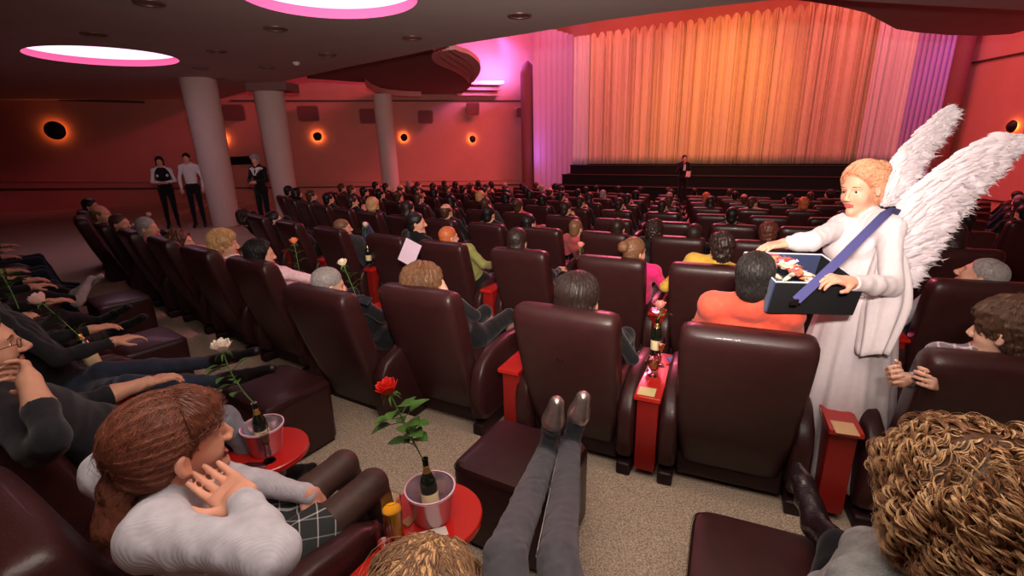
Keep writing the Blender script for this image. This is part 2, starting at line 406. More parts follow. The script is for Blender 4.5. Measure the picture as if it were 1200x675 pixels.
for i in range(3):
    A = onz(533 + 5 * i, 108.5, 4.0)
    x0, x1, y = 533 + i * 4, 582, 112 - i * 5.5
    p0, p1 = onplane(x0, y, (*LW0, 0), (-lwd[1], lwd[0], 0)), onplane(x1, y - 1, (*LW0, 0), (-lwd[1], lwd[0], 0))
    nrm = np.array([lwd[1], -lwd[0]]); dep = .9 - .25 * (2 - i)
    m = MB(); m.prism([p0[:2] + nrm * .0, p1[:2] + nrm * .0, p1[:2] + nrm * dep, p0[:2] + nrm * dep], p0[2] - .02, p0[2] + .13)
    struct('trim_wall_ledge', m.build('trim_wall_ledge', M_rose, smooth=False))
# flat lip block under the leaf
# columns (they taper slightly)
def column(px_top, px_bot, w_top, w_bot, dist, name, base_z=0., cap=None):
    t = atd(*px_top, dist); tz = CEIL if t[2] > 3 else t[2]
    t = onz(*px_top, CEIL) if dist is None else t
    return t
for i, (xt, yt, xb, yb, wt, wb, d, zb) in enumerate([(233, 107, 263, 240, 37, 31, 12.8, 0.0), (314, 106, 336, 236, 33, 26, 14.2, 0.0), (448, 116, 459, 224, 21, 20, 18.2, -.4)]):
    p = atd((xt + xb) / 2, (yt + yb) / 2, d); rt = wt / 2 * d / F; rb = wb / 2 * d / F
    m = MB(); m.lathe([(rb * .97, 0), (rb, .02), (rt, CEIL - zb + .02)], c=(0, 0, 0), n=40)
    o = m.build('column_%d' % (i + 1), M_pale); o.location = (p[0], p[1], zb); o['kind'] = 'structure'
    if i == 1:
        m = MB(); m.box((0, 0, 0), (1.1, .9, .22)); c_ = m.build('trim_beam', M_brown, smooth=False); c_.location = (p[0] + .15, p[1], CEIL - .1); c_['kind'] = 'structure'
# rails and cornice on the walls
def on_left(px, py): return onplane(px, py, (*LW0, 0), (-lwd[1], lwd[0], 0))
nL = np.array([lwd[1], -lwd[0]])
def wall_strip(name, pxs, h, dep, m_, on=on_left, nn=None):
    nn = nL if nn is None else nn
    m = MB(); A = [on(*p) for p in pxs]; k = len(A); vs = []
    for p in A:
        for (o, z) in ((0, 0), (dep, 0), (dep, h), (0, h)): vs.append((p[0] + nn[0] * o, p[1] + nn[1] * o, p[2] + z))
    m.add(vs, [(i * 4 + j, i * 4 + (j + 1) % 4, (i + 1) * 4 + (j + 1) % 4, (i + 1) * 4 + j) for i in range(k - 1) for j in range(4)] + [(0, 1, 2, 3), (k * 4 - 4, k * 4 - 3, k * 4 - 2, k * 4 - 1)])
    return struct(name, m.build(name, m_, smooth=False))
wall_strip('trim_1', [(-40, 223), (300, 221), (620, 217)], .05, .03, M_line)
wall_strip('trim_2', [(-40, 212), (300, 214), (620, 211)], .03, .04, M_wall)
wall_strip('trim_3', [(70, 118), (170, 121)], .06, .06, M_line)
wall_strip('trim_4', [(270, 119), (610, 119)], .05, .06, M_line)
nR = np.array([-rw_d[1], rw_d[0]])
def on_right(px, py): return onplane(px, py, (*RW0, 0), (*nR, 0))
wall_strip('trim_5', [(1128, 232), (1215, 242)], .05, .03, M_line, on_right, nR)
wall_strip('trim_6', [(1117, 79), (1205, 62)], .05, .05, M_line, on_right, nR)
# baseboard / pale floor strip at the far left
wall_strip('baseboard_left', [(-30, 275), (90, 273)], .42, .02, mat('pale_dado', (190, 150, 140), rough=.8))
# door and sign between the columns
q = on_left(283, 188); a_ = math.atan2(lwd[1], lwd[0])
m = MB(); m.box((0, 0, 0), (1.1, .14, .3), bev=.02); o = m.build('sign_box', M_dark); o.location = (q[0] + nL[0] * .1, q[1] + nL[1] * .1, q[2]); o.rotation_euler.z = a_; tag(o, 'dark rectangular sign box high on the wall between the first two columns', 'sign')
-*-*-
Leave out the pictures and transcribe everything else exactly.

→ **Task answer**:
Keep writing the Blender script for this image. This is part 2, starting at line 406. More parts follow. The script is for Blender 4.5. Measure the picture as if it were 1200x675 pixels.
for i in range(3):
    A = onz(533 + 5 * i, 108.5, 4.0)
    x0, x1, y = 533 + i * 4, 582, 112 - i * 5.5
    p0, p1 = onplane(x0, y, (*LW0, 0), (-lwd[1], lwd[0], 0)), onplane(x1, y - 1, (*LW0, 0), (-lwd[1], lwd[0], 0))
    nrm = np.array([lwd[1], -lwd[0]]); dep = .9 - .25 * (2 - i)
    m = MB(); m.prism([p0[:2] + nrm * .0, p1[:2] + nrm * .0, p1[:2] + nrm * dep, p0[:2] + nrm * dep], p0[2] - .02, p0[2] + .13)
    struct('trim_wall_ledge', m.build('trim_wall_ledge', M_rose, smooth=False))
# flat lip block under the leaf
# columns (they taper slightly)
def column(px_top, px_bot, w_top, w_bot, dist, name, base_z=0., cap=None):
    t = atd(*px_top, dist); tz = CEIL if t[2] > 3 else t[2]
    t = onz(*px_top, CEIL) if dist is None else t
    return t
for i, (xt, yt, xb, yb, wt, wb, d, zb) in enumerate([(233, 107, 263, 240, 37, 31, 12.8, 0.0), (314, 106, 336, 236, 33, 26, 14.2, 0.0), (448, 116, 459, 224, 21, 20, 18.2, -.4)]):
    p = atd((xt + xb) / 2, (yt + yb) / 2, d); rt = wt / 2 * d / F; rb = wb / 2 * d / F
    m = MB(); m.lathe([(rb * .97, 0), (rb, .02), (rt, CEIL - zb + .02)], c=(0, 0, 0), n=40)
    o = m.build('column_%d' % (i + 1), M_pale); o.location = (p[0], p[1], zb); o['kind'] = 'structure'
    if i == 1:
        m = MB(); m.box((0, 0, 0), (1.1, .9, .22)); c_ = m.build('trim_beam', M_brown, smooth=False); c_.location = (p[0] + .15, p[1], CEIL - .1); c_['kind'] = 'structure'
# rails and cornice on the walls
def on_left(px, py): return onplane(px, py, (*LW0, 0), (-lwd[1], lwd[0], 0))
nL = np.array([lwd[1], -lwd[0]])
def wall_strip(name, pxs, h, dep, m_, on=on_left, nn=None):
    nn = nL if nn is None else nn
    m = MB(); A = [on(*p) for p in pxs]; k = len(A); vs = []
    for p in A:
        for (o, z) in ((0, 0), (dep, 0), (dep, h), (0, h)): vs.append((p[0] + nn[0] * o, p[1] + nn[1] * o, p[2] + z))
    m.add(vs, [(i * 4 + j, i * 4 + (j + 1) % 4, (i + 1) * 4 + (j + 1) % 4, (i + 1) * 4 + j) for i in range(k - 1) for j in range(4)] + [(0, 1, 2, 3), (k * 4 - 4, k * 4 - 3, k * 4 - 2, k * 4 - 1)])
    return struct(name, m.build(name, m_, smooth=False))
wall_strip('trim_1', [(-40, 223), (300, 221), (620, 217)], .05, .03, M_line)
wall_strip('trim_2', [(-40, 212), (300, 214), (620, 211)], .03, .04, M_wall)
wall_strip('trim_3', [(70, 118), (170, 121)], .06, .06, M_line)
wall_strip('trim_4', [(270, 119), (610, 119)], .05, .06, M_line)
nR = np.array([-rw_d[1], rw_d[0]])
def on_right(px, py): return onplane(px, py, (*RW0, 0), (*nR, 0))
wall_strip('trim_5', [(1128, 232), (1215, 242)], .05, .03, M_line, on_right, nR)
wall_strip('trim_6', [(1117, 79), (1205, 62)], .05, .05, M_line, on_right, nR)
# baseboard / pale floor strip at the far left
wall_strip('baseboard_left', [(-30, 275), (90, 273)], .42, .02, mat('pale_dado', (190, 150, 140), rough=.8))
# door and sign between the columns
q = on_left(283, 188); a_ = math.atan2(lwd[1], lwd[0])
m = MB(); m.box((0, 0, 0), (1.1, .14, .3), bev=.02); o = m.build('sign_box', M_dark); o.location = (q[0] + nL[0] * .1, q[1] + nL[1] * .1, q[2]); o.rotation_euler.z = a_; tag(o, 'dark rectangular sign box high on the wall between the first two columns', 'sign')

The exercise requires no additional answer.